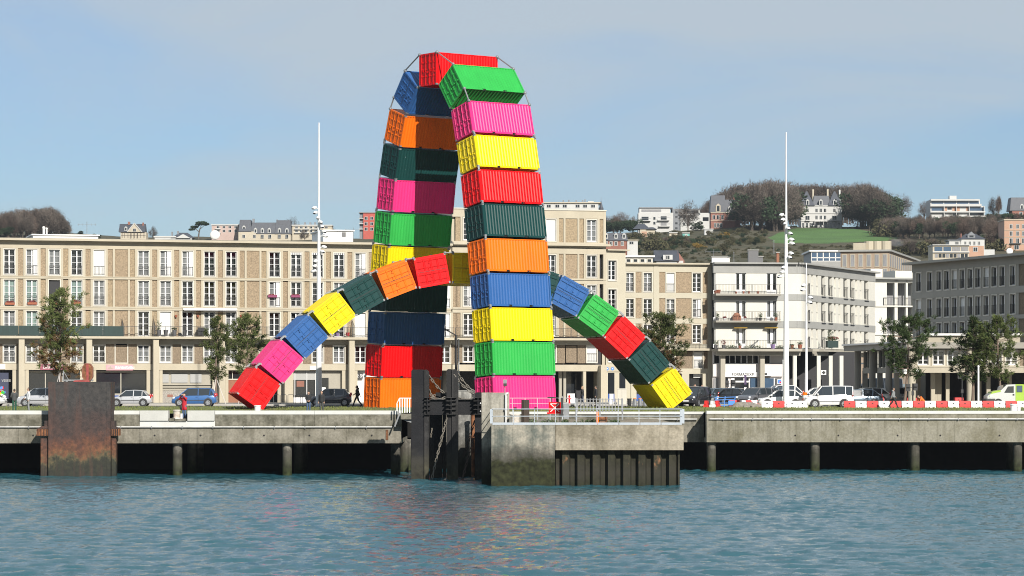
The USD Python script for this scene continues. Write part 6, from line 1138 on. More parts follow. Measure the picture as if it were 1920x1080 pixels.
# ------------------------------------------------------------------ lamp masts
def mast(label, px, Y, py_top, r0, r1, heads, kinds=1.0):
    z0 = ground_z(Y) if Y < 259 else .07; base = np.array([X(px, Y), Y, z0]); H = Z(py_top, Y) - z0; t = thing("floodlight_mast", label, "lamp mast", base)
    obj("pole", MB().tube([(0, 0, 0), (0, 0, H * .3), (0, 0, H * .75), (0, 0, H)], [r0, r0 * .82, r1 * 1.5, r1], 14), MATS["mast_white"], t, smooth=50); obj("base_plate", MB().cyl((0, 0, 0), (0, 0, .12), r0 * 1.5, n=14), MATS["mast_white"], t)
    for k, (hx, hy) in enumerate(heads):
        d = (hx - px) / FPX * Y; z = Z(hy, Y) - z0; sgn = 1 if d >= 0 else -1; a = max(-1.2, min(1.2, d / .5)); dy = -math.sqrt(max(0, .45 ** 2 - d * d)) if abs(d) < .45 else 0; s = kinds
        v = np.array([d, dy - .1, 0]); v /= np.linalg.norm(v) + 1e-9; c = np.array([d, dy, z]); b = MB().ball((0, 0, 0), .26 * s, 2, (1, .62, .55)); Mh = frameM(c, v * .96 + np.array([0, 0, -.28]), np.cross([0, 0, 1], v), (v * .28 + np.array([0, 0, .96]))); h = obj("lamp_head", b.at(Mh), MATS["mast_white"], t, smooth=True)
        obj("lamp_glass", MB().ball(c + v * .16 * s + np.array([0, 0, -.09 * s]), .13 * s, 1, (1, 1, .5)), MATS["dark_glass"], h); obj("bracket", MB().cyl((0, 0, z - .05), c, .035, n=6), MATS["mast_white"], h)
mast("tall white floodlight mast left of the arches", 598, 248, 230, .27, .055, [(590, 390), (592, 399), (597, 409), (602, 417), (604, 425), (607, 434), (609, 442), (608, 463), (605, 472), (592, 490), (591, 499), (588, 508)])
mast("tall white floodlight mast right of the arches", 1474, 241, 248, .27, .055, [(1465, 403), (1467, 412), (1471, 420), (1477, 429), (1481, 438), (1484, 449), (1485, 456), (1483, 475), (1480, 483), (1468, 502), (1466, 510), (1463, 518)])
mast("shorter slim white mast before the white house", 1512, 292, 493, .17, .05, [(1506, 535), (1505, 543), (1519, 558), (1518, 567)], 1.2)
# ------------------------------------------------------------------ cars
plain("car_silver", (0.55, 0.56, 0.58), .28, .35, .8); plain("car_white", (0.78, 0.78, 0.78), .3, 0, .8); plain("car_blue", (0.05, 0.15, 0.38), .28, .25, .9); plain("car_grey", (0.13, 0.13, 0.14), .28, .3, .9); plain("car_black", (0.02, 0.02, 0.023), .25, 0, .9); plain("car_slate", (0.13, 0.18, 0.23), .28, .3, .9); plain("car_lime", (0.33, 0.50, 0.05), .35, 0, .5); plain("car_offwhite", (0.60, 0.61, 0.60), .3, .2, .7)
plain("car_glass", (0.03, 0.038, 0.045), .04, 0, 0, .8); plain("tyre", (0.015, 0.015, 0.016), .8); plain("rim", (0.45, 0.46, 0.47), .35, .7); plain("lamp_clear", (0.65, 0.67, 0.70), .1, .2, .5); plain("lamp_red", (0.5, 0.012, 0.012), .2, 0, .5); plain("plastic_dark", (0.03, 0.03, 0.032), .6)
def loft(sections):
    """sections: list of (n, 3) rings -> closed skin"""
    m = MB(); n = len(sections[0]); V = np.vstack(sections); i, j = np.meshgrid(np.arange(len(sections) - 1), np.arange(n), indexing="ij"); q = np.stack([i * n + j, i * n + (j + 1) % n, (i + 1) * n + (j + 1) % n, (i + 1) * n + j], -1).reshape(-1, 4); m.add(V, q)
    for k, flip in ((0, 1), (len(sections) - 1, 0)): f = np.array([[0, a, a + 1] for a in range(1, n - 1)]); m.add(sections[k], f[:, ::-1] if flip else f)
    return m
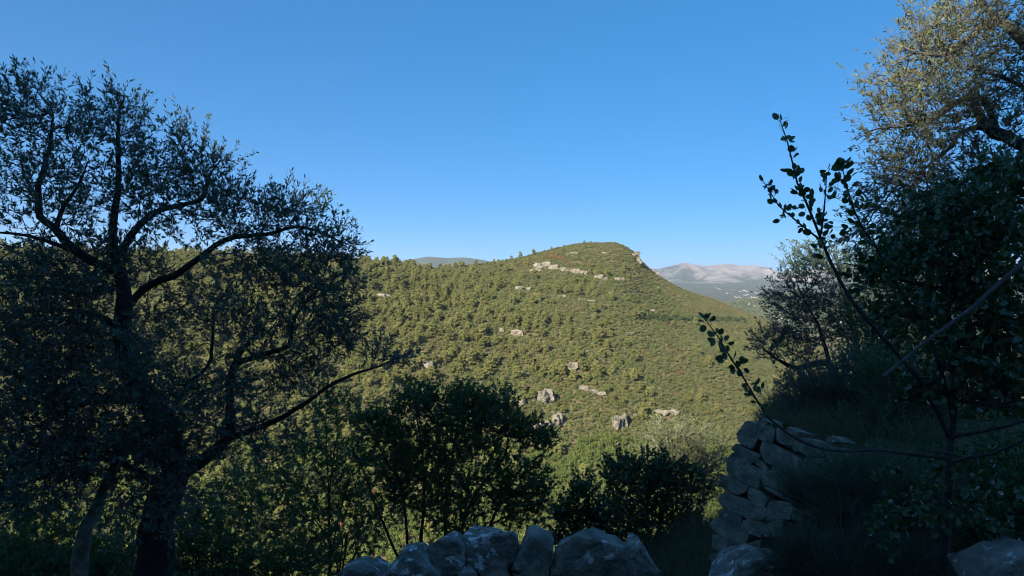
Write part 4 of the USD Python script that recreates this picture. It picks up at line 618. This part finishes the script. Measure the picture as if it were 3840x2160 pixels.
# brooms, low scrub and grass of the right-hand terrace
def blades(P, D, L, w, rng, bend=.35):
    n = len(P); D = D / np.linalg.norm(D, axis=1, keepdims=True); S = np.cross(D, rng.normal(0, 1, (n, 3))); S /= np.linalg.norm(S, axis=1, keepdims=True); l = L * rng.uniform(.5, 1.2, (n, 1)); g = np.stack([rng.normal(0, 1, n), rng.normal(0, 1, n), -np.abs(rng.normal(0, .6, n))], 1) * bend
    m1, m2 = P + D * l * .55 + g * l * .18, P + D * l + g * l * .6
    v = np.stack([P - S * w, P + S * w, m1 - S * w * .7, m1 + S * w * .7, m2], 1).reshape(-1, 3); return v, (np.arange(n)[:, None, None] * 5 + np.array([[0, 1, 3], [0, 3, 2], [2, 3, 4]])[None]).reshape(-1, 3)
M_broom = foliage_mat('broom_stems', [(.035, .055, .036), (.065, .085, .058), (.13, .14, .095)], transl=.2)
M_grass = foliage_mat('dry_dark_grass', [(.04, .060, .028), (.075, .085, .042), (.16, .15, .09)], transl=.2)
def broom(label, cx, cy, Y, w, h, d, n, seed, mat_=None, L=.28):
    """Several tussocks of thin stems fanning up from the ground."""
    r = np.random.default_rng(seed); c = at(cx, cy, Y) + [0, 0, -.1]; Ps, Ds, Ls, A, B = [], [], [], [], []
    for k in range(11):
        o = np.array([r.uniform(-1, 1) * w, r.uniform(-1, 1) * d, 0]); hh = h * r.uniform(.55, 1.25) * (1 - .45 * (o[0] / w) ** 2); m = int(n * .8) // 11
        a = np.stack([r.normal(0, .42, m), r.normal(0, .42, m), np.ones(m)], 1); a /= np.linalg.norm(a, axis=1, keepdims=True); u = r.uniform(.05, .8, (m, 1)) ** .8
        Ps.append(o + a * u * hh); Ds.append(a + r.normal(0, .22, (m, 3))); A += [o + [0, 0, -.35]] * 6; B += list(o + a[:6] * hh * .8)
    v, f = blades(np.vstack(Ps), np.vstack(Ds), L, .0026, r, .55)
    t = thing('broom_shrub', label, 'shrub', c); part('stems', frusta(np.array(A), np.array(B), np.full(66, .005), np.full(66, .0015), 4), M_twig, t, kind='stuff'); part('foliage', (v, f), mat_ or M_broom, t, kind='stuff')
broom('taller broom shrub right of the first one, below the smaller olive tree', 3330, 1560, 6.6, .50, .55, .5, 7000, 42)
broom('dark broom spilling over the right end of the stone wall', 3270, 1900, 4.5, .42, .36, .3, 8000, 43)
broom('low dark broom right of the lichened boulder', 3260, 2160, 3.9, .40, .28, .3, 7000, 45)
bush('evergreen_shrub', 'fine leafed bluish shrub on the right hand wall, beside the smaller olive trunk', [(3010, 1490, 7.4, 90, 90, .4, 70), (3120, 1440, 7.4, 120, 110, .4, 100), (3060, 1560, 7.2, 120, 70, .4, 70), (3250, 1420, 7.4, 130, 120, .4, 100), (3200, 1540, 7.2, 140, 80, .4, 80)], (3090, 1700), 6, (M_twig, M_olive), 51, 7.4, dens=2.4, leaf=(.034, .009), per=22, reach=.14, hollow=.42, fan=.6)
bush('evergreen_shrub', 'dark twiggy shrub below the broken branch', [(3330, 1430, 6.6, 130, 120, .5, 90), (3420, 1540, 6.4, 130, 110, .5, 80), (3300, 1590, 6.2, 150, 80, .4, 70)], (3330, 1760), 7, (M_darkbark, M_dark), 52, 6.4, dens=2.4, leaf=(.032, .011), per=24, reach=.14, hollow=.42, fan=.7)
bush('evergreen_shrub', 'dark tangled shrub filling the gloom in front of the right hand wall', [(3180, 1850, 4.7, 150, 110, .35, 80), (3380, 1800, 4.7, 160, 130, .4, 90), (3330, 1980, 4.4, 200, 120, .35, 90), (3120, 2010, 4.4, 120, 90, .3, 50)], (3280, 2330), 7, (M_darkbark, M_dark), 53, 4.5, dens=2.0, leaf=(.026, .008), per=26, reach=.13, hollow=.42, fan=.6)
bush('evergreen_shrub', 'dark shrub at the right edge above the big pale boulder', [(3640, 1800, 4.9, 160, 130, .4, 90), (3800, 1720, 4.9, 150, 150, .4, 90), (3600, 1960, 4.7, 180, 100, .35, 80), (3820, 1900, 4.7, 120, 110, .3, 50)], (3700, 2330), 7, (M_darkbark, M_dark), 54, 4.8, dens=2.0, leaf=(.030, .011), per=24, reach=.13, hollow=.42, fan=.7)
r_ = np.random.default_rng(47); n = 46000; gx, gy = r_.uniform(.7, 5.0, n), r_.uniform(3.9, 15, n); k = (gx > .7 + .05 * (gy - 4)) & (gx / gy < .62); gx, gy = gx[k], gy[k]; n = len(gx)
P = np.stack([gx, gy, height(gx, gy) - .01], 1); D = np.stack([r_.normal(0, .35, n), r_.normal(0, .35, n), np.ones(n)], 1)
v, f = blades(P, D, .32, .0032, r_, .5); tag(usdkit.mesh(stage, '/World/grass', (v, f), M_grass).GetPrim(), 'rough dark grass on the shaded slope by the stone wall', 'grass', kind='stuff')

# ------------------------------------------------------------------ the air
M_haze = usdkit.material(stage, '/World/Looks/haze', {'v': ('principled_volume', dict(color=(.88, .93, 1.0), density=HAZE, anisotropy=0.3))}, [], volume='v.volume')
hz = usdkit.mesh(stage, '/World/haze', trimesh.creation.box(bounds=[[-9000, -700, -760], [13000, 14500, 480]]), M_haze)
tag(hz.GetPrim(), 'thin bluish haze filling the valley air', 'haze', kind='stuff')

• [Aim of the exercise]: Copy out each line in the preceding records that contains "this".

• [Output]:
The USD Python script for this scene continues. Write part 6, from line 1138 on. More parts follow. Measure the picture as if it were 1920x1080 pixels.
Write part 4 of the USD Python script that recreates this picture. It picks up at line 618. This part finishes the script. Measure the picture as if it were 3840x2160 pixels.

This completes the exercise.